- Exercise requirements
Leave out the pictures, and write out exactly the lines from the beginning of the material to the line holding "from mathutils import Vector, Matrix", that line included, and nothing else.

- Given material
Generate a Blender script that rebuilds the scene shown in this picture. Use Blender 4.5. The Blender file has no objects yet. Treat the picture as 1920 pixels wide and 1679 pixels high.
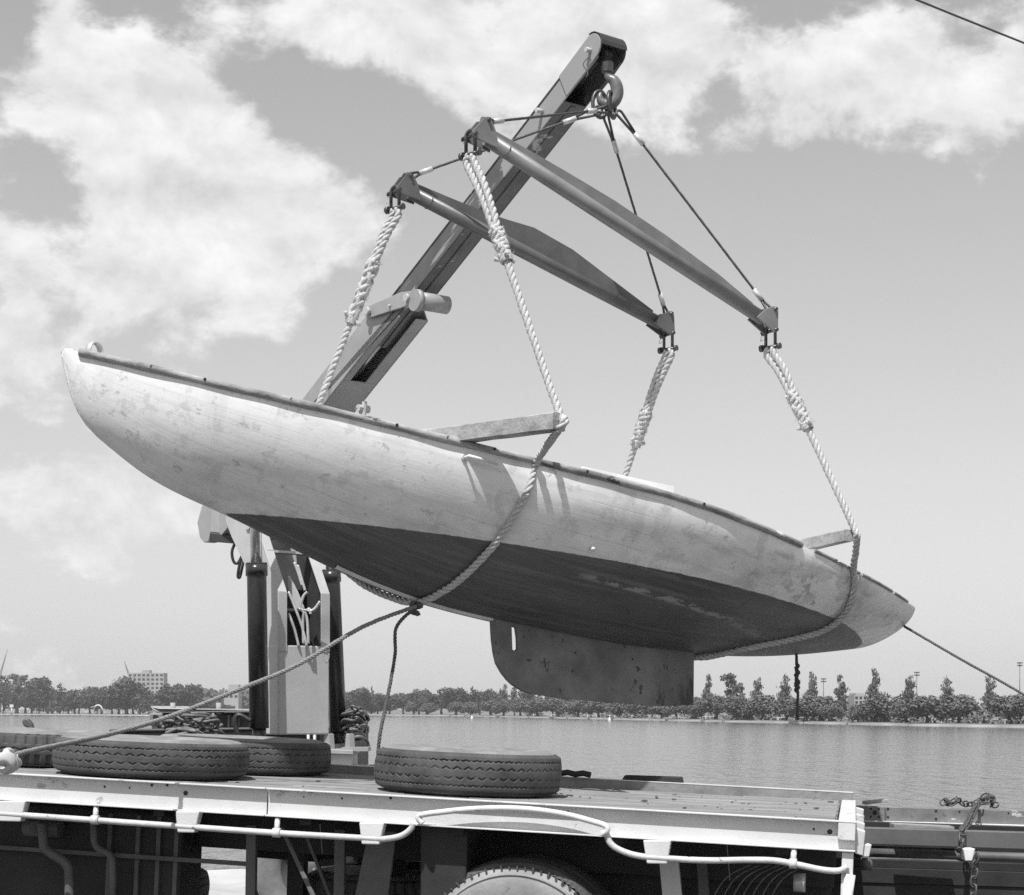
import bpy, math, random
import numpy as np
from mathutils import Vector, Matrix

# ------------------------------------------------------------------ camera, sky, sun
S = bpy.context.scene
F, CX, CY, HC = 3200.0, 960.0, 1330.0, 1.75      # focal length and horizon in photo pixels, eye height
cam = bpy.data.cameras.new('camera'); cam_o = bpy.data.objects.new('camera', cam)
S.collection.objects.link(cam_o); S.camera = cam_o
cam.sensor_width = 36.0; cam.lens = 36.0*F/1920.0
cam.shift_y = (CY-839.5)/1920.0
cam_o.location = (0, 0, HC); cam_o.rotation_euler = (math.radians(90), 0, 0)
cam.clip_start = 0.1; cam.clip_end = 6000

SUN_EL, SUN_AZ = math.radians(60), math.radians(20)      # high, behind the camera, a little to the left
sun_dir = Vector((-math.sin(SUN_AZ)*math.cos(SUN_EL), -math.cos(SUN_AZ)*math.cos(SUN_EL), math.sin(SUN_EL)))
sun = bpy.data.lights.new('sun', 'SUN'); sun.energy = 4.8; sun.angle = math.radians(0.55); sun.color = (1, .995, .99)
sun_o = bpy.data.objects.new('sun', sun); S.collection.objects.link(sun_o)
sun_o.rotation_euler = (-sun_dir).to_track_quat('-Z', 'Y').to_euler()
sun_o.location = (0, 0, 30)

def pxdir(px, py):
    return Vector(((px-CX)/F, 1.0, (CY-py)/F)).normalized()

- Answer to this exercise
Generate a Blender script that rebuilds the scene shown in this picture. Use Blender 4.5. The Blender file has no objects yet. Treat the picture as 1920 pixels wide and 1679 pixels high.
import bpy, math, random
import numpy as np
from mathutils import Vector, Matrix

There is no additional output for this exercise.